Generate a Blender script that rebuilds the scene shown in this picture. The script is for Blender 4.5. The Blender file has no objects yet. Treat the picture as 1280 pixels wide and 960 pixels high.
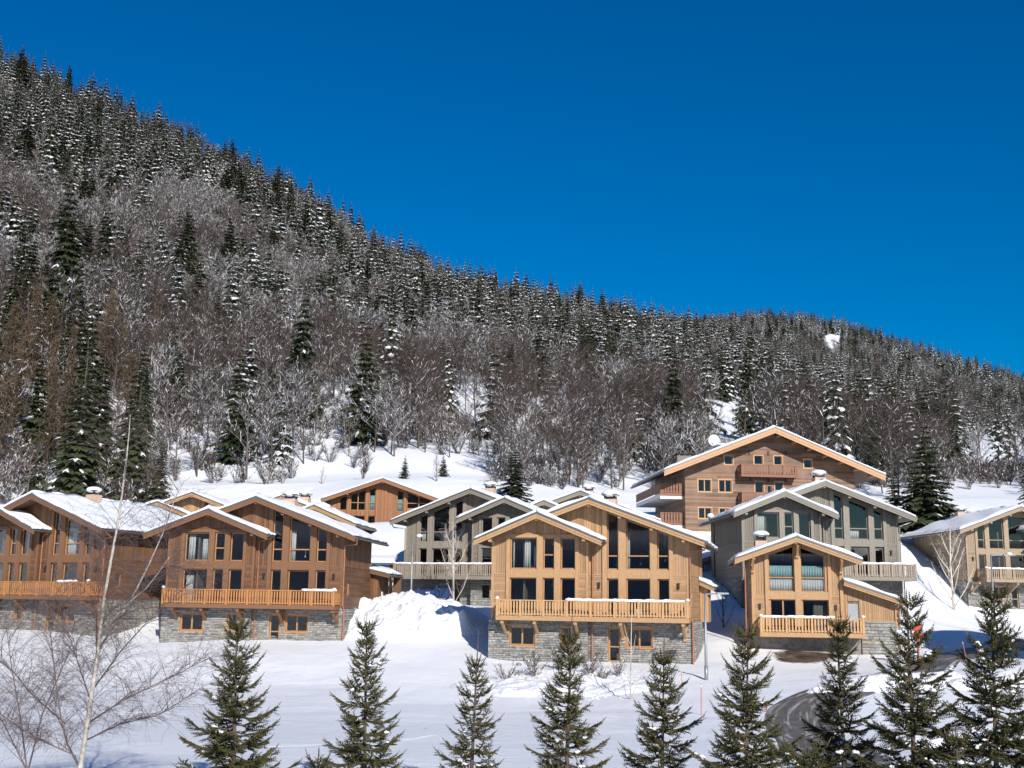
import bpy, math, random
import numpy as np
from mathutils import Vector, Matrix
random.seed(11)
rng = np.random.default_rng(11)
sc = bpy.context.scene
col = sc.collection
R_ = math.radians

# ------------------------------------------------------------------ camera, sky, sun, exposure
F_PX, HORIZON, ROLL, ZC = 1450.0, 757.0, 0.015, 3.4
PITCH = math.atan((HORIZON - 480) / F_PX)
cam_d = bpy.data.cameras.new("camera")
cam_d.sensor_width = 36.0
cam_d.lens = F_PX / 1280 * 36
cam_d.clip_start, cam_d.clip_end = 0.5, 9000
cam = bpy.data.objects.new("camera", cam_d)
cam.matrix_world = Matrix.Translation((0, 0, ZC)) @ (Matrix.Rotation(R_(90) + PITCH, 4, 'X') @ Matrix.Rotation(ROLL, 4, 'Z'))
col.objects.link(cam)
sc.camera = cam

SUN_EL, SUN_AZ = R_(28), R_(161)
world = bpy.data.worlds.new("World")
sc.world = world
world.use_nodes = True
wn, wl = world.node_tree.nodes, world.node_tree.links
sky = wn.new("ShaderNodeTexSky")
sky.sky_type = 'NISHITA'
sky.sun_disc = False
sky.sun_elevation, sky.sun_rotation = SUN_EL, SUN_AZ
sky.altitude, sky.air_density, sky.dust_density, sky.ozone_density = 1500, 1.25, 0.15, 3.5
hs = wn.new("ShaderNodeHueSaturation")
hs.inputs['Saturation'].default_value = 1.75
hs.inputs['Hue'].default_value = 0.508
hs.inputs['Value'].default_value = 0.8
wl.new(sky.outputs[0], hs.inputs['Color'])
wl.new(hs.outputs[0], wn["Background"].inputs['Color'])
wn["Background"].inputs['Strength'].default_value = 0.105
sun_d = bpy.data.lights.new("sun", 'SUN')
sun_d.energy, sun_d.angle, sun_d.color = 4.9, R_(0.53), (1.0, 0.94, 0.86)
sun = bpy.data.objects.new("sun", sun_d)
SD = Vector((math.sin(SUN_AZ) * math.cos(SUN_EL), math.cos(SUN_AZ) * math.cos(SUN_EL), math.sin(SUN_EL)))
sun.rotation_euler = SD.to_track_quat('Z', 'Y').to_euler()
sun.location = SD * 300
col.objects.link(sun)
vs = sc.view_settings
sc.display_settings.display_device = 'sRGB'
vs.view_transform, vs.look, vs.exposure, vs.gamma = 'Standard', 'None', 0.14, 1.0
vs.use_curve_mapping = False

# ------------------------------------------------------------------ pixel geometry (photo pixels, 1280 x 960)
CR, SR = math.cos(ROLL), math.sin(ROLL)
CP, SP = math.cos(PITCH), math.sin(PITCH)
def ray(px, py):
    a, b = px - 640, py - 480
    a, b = CR * a + SR * b, -SR * a + CR * b
    x, u = a / F_PX, -b / F_PX
    return x, CP - u * SP, SP + u * CP
def at(px, py, y):
    d = ray(px, py)
    return Vector((d[0] / d[1] * y, y, ZC + d[2] / d[1] * y))
def proj(X, Y, Z):
    z = Z - ZC
    f = Y * CP + z * SP
    u = -Y * SP + z * CP
    a, b = X / f * F_PX, -u / f * F_PX
    return 640 + CR * a - SR * b, 480 + SR * a + CR * b

# ------------------------------------------------------------------ materials
def mat(name):
    m = bpy.data.materials.new(name)
    m.use_nodes = True
    n, l = m.node_tree.nodes, m.node_tree.links
    return m, n, l, n["Principled BSDF"]
def N(n, t, **k):
    x = n.new(t)
    for a, v in k.items():
        setattr(x, a, v)
    return x
def ramp(n, stops):
    r = n.new("ShaderNodeValToRGB")
    e = r.color_ramp.elements
    while len(e) < len(stops):
        e.new(0.5)
    for x, (p, c) in zip(e, stops):
        x.position = p
        x.color = (*c, 1)
    return r
def mix(n, l, fac, a, b, mode='MIX'):
    m = n.new("ShaderNodeMix")
    m.data_type, m.blend_type = 'RGBA', mode
    for i, v in ((0, fac), (6, a), (7, b)):
        if isinstance(v, (int, float)):
            m.inputs[i].default_value = v
        elif isinstance(v, tuple):
            m.inputs[i].default_value = (*v, 1)
        else:
            l.new(v, m.inputs[i])
    return m.outputs[2]
def plain(name, c, rough=0.6, metal=0.0, noise=0.0, nscale=8.0, bump=0.0):
    m, n, l, p = mat(name)
    p.inputs['Base Color'].default_value = (*c, 1)
    p.inputs['Roughness'].default_value = rough
    p.inputs['Metallic'].default_value = metal
    if noise or bump:
        tc = N(n, "ShaderNodeTexCoord")
        t = N(n, "ShaderNodeTexNoise")
        t.inputs['Scale'].default_value, t.inputs['Detail'].default_value = nscale, 6
        l.new(tc.outputs['Object'], t.inputs['Vector'])
        if noise:
            r = ramp(n, [(0.3, tuple(x * (1 - noise) for x in c)), (0.7, tuple(min(1, x * (1 + noise)) for x in c))])
            l.new(t.outputs[0], r.inputs[0])
            l.new(r.outputs[0], p.inputs['Base Color'])
        if bump:
            b = N(n, "ShaderNodeBump")
            b.inputs['Strength'].default_value, b.inputs['Distance'].default_value = bump, 0.03
            l.new(t.outputs[0], b.inputs['Height'])
            l.new(b.outputs[0], p.inputs['Normal'])
    return m
def wood(name, c, var=0.22, weather=None, wamt=0.0):
    """boards: every board its own tone (random per mesh island), long grain, some weathering"""
    m, n, l, p = mat(name)
    g = N(n, "ShaderNodeNewGeometry")
    tc = N(n, "ShaderNodeTexCoord")
    r = ramp(n, [(0.0, tuple(x * (1 - var) for x in c)), (0.55, c), (1.0, tuple(x * (1 + var * 0.8) for x in c))])
    l.new(g.outputs['Random Per Island'], r.inputs[0])
    mp = N(n, "ShaderNodeMapping")
    mp.inputs['Scale'].default_value = (9, 9, 2.2)
    l.new(tc.outputs['Object'], mp.inputs['Vector'])
    t = N(n, "ShaderNodeTexNoise")
    t.inputs['Scale'].default_value, t.inputs['Detail'].default_value, t.inputs['Roughness'].default_value = 1.6, 7, 0.65
    l.new(mp.outputs[0], t.inputs['Vector'])
    gr = ramp(n, [(0.25, (0.72, 0.72, 0.72)), (0.75, (1.18, 1.16, 1.12))])
    l.new(t.outputs[0], gr.inputs[0])
    c1 = mix(n, l, 1.0, r.outputs[0], gr.outputs[0], 'MULTIPLY')
    if weather:
        t2 = N(n, "ShaderNodeTexNoise")
        t2.inputs['Scale'].default_value, t2.inputs['Detail'].default_value = 0.55, 6
        l.new(tc.outputs['Object'], t2.inputs['Vector'])
        wr = ramp(n, [(0.42, (0, 0, 0)), (0.68, (wamt,) * 3)])
        l.new(t2.outputs[0], wr.inputs[0])
        c1 = mix(n, l, wr.outputs[0], c1, weather)
    l.new(c1, p.inputs['Base Color'])
    p.inputs['Roughness'].default_value = 0.62
    b = N(n, "ShaderNodeBump")
    b.inputs['Strength'].default_value, b.inputs['Distance'].default_value = 0.25, 0.01
    l.new(t.outputs[0], b.inputs['Height'])
    l.new(b.outputs[0], p.inputs['Normal'])
    return m
def stone_mat(name, c, warm, var=0.4):
    m, n, l, p = mat(name)
    g = N(n, "ShaderNodeNewGeometry")
    tc = N(n, "ShaderNodeTexCoord")
    dark = tuple(x * (1 - var) for x in c)
    r = ramp(n, [(0.0, dark), (0.35, c), (0.7, tuple(x * 1.25 for x in c)), (0.86, warm), (1.0, tuple(x * 1.5 for x in c))])
    l.new(g.outputs['Random Per Island'], r.inputs[0])
    t = N(n, "ShaderNodeTexNoise")
    t.inputs['Scale'].default_value, t.inputs['Detail'].default_value = 7, 8
    l.new(tc.outputs['Object'], t.inputs['Vector'])
    gr = ramp(n, [(0.3, (0.65,) * 3), (0.7, (1.25,) * 3)])
    l.new(t.outputs[0], gr.inputs[0])
    l.new(mix(n, l, 1.0, r.outputs[0], gr.outputs[0], 'MULTIPLY'), p.inputs['Base Color'])
    p.inputs['Roughness'].default_value = 0.85
    b = N(n, "ShaderNodeBump")
    b.inputs['Strength'].default_value, b.inputs['Distance'].default_value = 0.6, 0.03
    l.new(t.outputs[0], b.inputs['Height'])
    l.new(b.outputs[0], p.inputs['Normal'])
    return m
def snow_mat(name, c=(0.86, 0.88, 0.9), scale=1.5, strength=0.35, dist=0.08, litter=None):
    m, n, l, p = mat(name)
    tc = N(n, "ShaderNodeTexCoord")
    t = N(n, "ShaderNodeTexNoise")
    t.inputs['Scale'].default_value, t.inputs['Detail'].default_value, t.inputs['Roughness'].default_value = scale, 8, 0.6
    l.new(tc.outputs['Object'], t.inputs['Vector'])
    b = N(n, "ShaderNodeBump")
    b.inputs['Strength'].default_value, b.inputs['Distance'].default_value = strength, dist
    l.new(t.outputs[0], b.inputs['Height'])
    l.new(b.outputs[0], p.inputs['Normal'])
    p.inputs['Base Color'].default_value = (*c, 1)
    p.inputs['Roughness'].default_value = 0.55
    p.inputs['Specular IOR Level'].default_value = 0.3
    return m
def ground_mat():
    """snow with leaf litter and bare earth showing on the steep wooded slope"""
    m, n, l, p = mat("snow_ground")
    tc = N(n, "ShaderNodeTexCoord")
    t = N(n, "ShaderNodeTexNoise")
    t.inputs['Scale'].default_value, t.inputs['Detail'].default_value, t.inputs['Roughness'].default_value = 0.9, 9, 0.6
    l.new(tc.outputs['Object'], t.inputs['Vector'])
    t2 = N(n, "ShaderNodeTexNoise")
    t2.inputs['Scale'].default_value, t2.inputs['Detail'].default_value, t2.inputs['Roughness'].default_value = 0.16, 10, 0.72
    l.new(tc.outputs['Object'], t2.inputs['Vector'])
    at_ = N(n, "ShaderNodeAttribute", attribute_name="litter")
    ml = N(n, "ShaderNodeMath", operation='ADD')
    l.new(t2.outputs[0], ml.inputs[0])
    l.new(at_.outputs['Fac'], ml.inputs[1])
    r = ramp(n, [(0.93, (0, 0, 0)), (1.03, (1, 1, 1))])
    l.new(ml.outputs[0], r.inputs[0])
    earth = ramp(n, [(0.35, (0.05, 0.036, 0.025)), (0.65, (0.16, 0.12, 0.085))])
    l.new(t.outputs[0], earth.inputs[0])
    l.new(mix(n, l, r.outputs[0], (0.83, 0.85, 0.88), earth.outputs[0]), p.inputs['Base Color'])
    b = N(n, "ShaderNodeBump")
    b.inputs['Strength'].default_value, b.inputs['Distance'].default_value = 0.55, 0.16
    l.new(t.outputs[0], b.inputs['Height'])
    l.new(b.outputs[0], p.inputs['Normal'])
    p.inputs['Roughness'].default_value = 0.55
    p.inputs['Specular IOR Level'].default_value = 0.3
    return m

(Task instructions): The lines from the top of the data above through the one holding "R_ = math.radians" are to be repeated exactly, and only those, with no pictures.

(Complete response):
Generate a Blender script that rebuilds the scene shown in this picture. The script is for Blender 4.5. The Blender file has no objects yet. Treat the picture as 1280 pixels wide and 960 pixels high.
import bpy, math, random
import numpy as np
from mathutils import Vector, Matrix
random.seed(11)
rng = np.random.default_rng(11)
sc = bpy.context.scene
col = sc.collection
R_ = math.radians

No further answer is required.